I had been genuinely surprised, a few days ago, to discover that old, loose-fitting jeans and graying tennis shoes were not considered appropriate opera-wear. I think Rebecca finds my lack of polish and savoir-faire amusing... cute, maybe? This is what I hope, anyway. God you're beautiful, I thought, standing in front a mirror. I called to Rebecca in the other room, apologizing for looking so good, for raising the bar so high. I needn't have bothered. When she stepped into the room, many thoughts occurred to me, each one sounding more stilted than the rest. "Picture of elegance": True. Lame-sounding. You look beautiful, I told her reverently. She did.

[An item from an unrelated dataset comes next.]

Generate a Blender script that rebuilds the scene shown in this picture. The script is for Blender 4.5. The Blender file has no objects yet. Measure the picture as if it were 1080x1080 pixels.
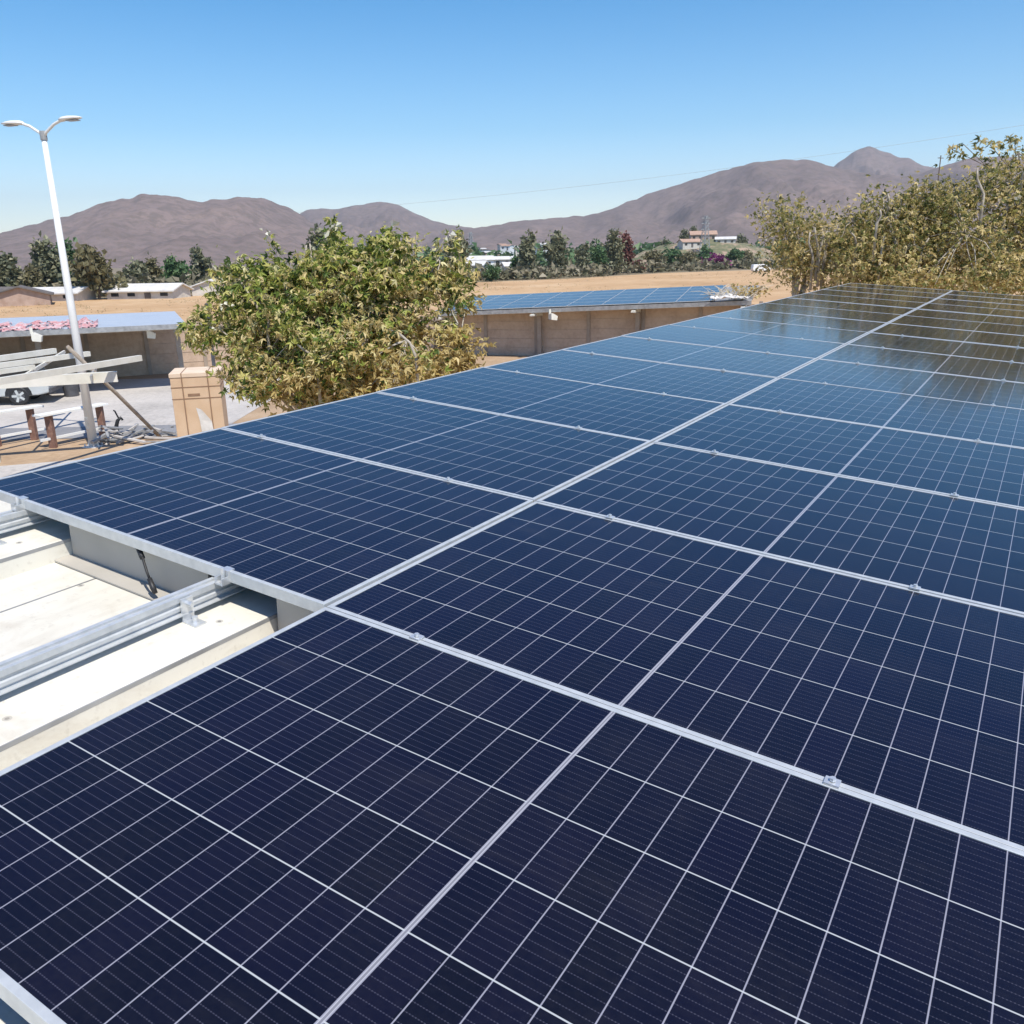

"Deux billets, s'il vous plaît."

Apparently, this request did not plaît: The woman behind the counter attended to us with thin-lipped impatience before stepping away and leaving us at the counter. I looked around, theatrically confused, until another, much sweeter, clerk motioned us over and sold us tickets for the best seats she could manage to find us. Then, stepping into the hall, we bought a program and went to find our seats.

There's no point in trying to describe the beauty of the ballet that evening. Part of the reason is that we only saw half of it. Next time, better seats. Tickets in advance. Still, what we saw and heard left my chest aching dully. At intermission, the woman next to us asked us if we were English. We told her we were American, and she told us that she has a son in America. Had married an American girl. She told us she had left her husband and little niece behind to see tonight's show. Wanted to see the ballet, those philistines of a niece and a husband be damned! Later, as we sat in a nearby restaurant called the Bodega (second of the day if you're counting), Rebecca confided that she wanted to be just like that old lady, and go to ballets and things even if her husband didn't feel like it.

"So what did you think of the ballet?" She asked.

"I... I liked it." (Much more than that, but talking about it wouldn't add anything to it. It was beautiful.)

We sat in the noisy bar, thinking about the show, humming the themes. There is a beautiful kind of solitude in disappearing into a noisy bar. In my memory our high, round table was an island -  peaceful, isolated - in a sea of the self-absorbed and raucous. Our thoughts were still on the spectacle we had just left; we were savoring the aftertaste and enjoying each other's company. Around us people were shouting jokes, trying to be the last to say something apt or witty or intelligent about whatever topic. I looked at Rebecca, and did not tell her I thought she was beautiful. You tell her too much, it probably doesn't mean much anymore.

"I liked it," I finished.





Rebecca, in front of the Grand Théâtre, where we saw Swan Lake.